Monday, February 03, 2003



Where did that come from?

Sorry about the previous entry. It is a very old poem from 1994 and not even I am certain about the origin of much of it. Well, it scans in a way so in it goes.

I finished 'The Hound of the Baskervilles' yesterday. An Excellent book. It is sad that it took a TV version, albeit a very good one, to get me to pick up a Sherlock Holmes book. I do hope that the BBC carry on and produce more SH/DW books with the same actors. The BBC seems to have dragged itself up from the mire of Holby City/Eastenders and produced at least two very good programmes in the last month.
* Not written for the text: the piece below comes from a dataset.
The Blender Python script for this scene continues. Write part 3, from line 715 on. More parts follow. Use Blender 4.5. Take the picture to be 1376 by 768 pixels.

The other one I am thinking of is 'The lost Prince' about Prince John, the son of George V who was epileptic and thought to have what now would be termed as either autism or learning difficulties. Of course it is very difficult to tell how much of the drama is true to the reality but what mattered here was its believability. The attention to detail was astounding and that gave it an air of credibility often absent from Royal dramas these days. As you have probably worked out, I am not an ardent royalist (neither am I a fervent republican except when very wound up) and I don't usually expect to be captivated by such dramas. Of course when the writing or directing is so good, I will watch anything - Mrs Brown - The Madness of George III, but this was special beyond almost anything I have seen before. The early shot of the Russian Princesses (Tsarinas?) walking along a sunny south-coast beach was just breath-taking (over-fulsome praise is no praise at all - rein in this purple prose) and reminded me of some paintings I have seen. Maybe Steven Poliakoff is using the same devices as Peter Greenaway used in Drowning by Numbers.

What are the daughters of a Tsar called?

On to Wuthering Heights. Maybe next weekend if the weather is good.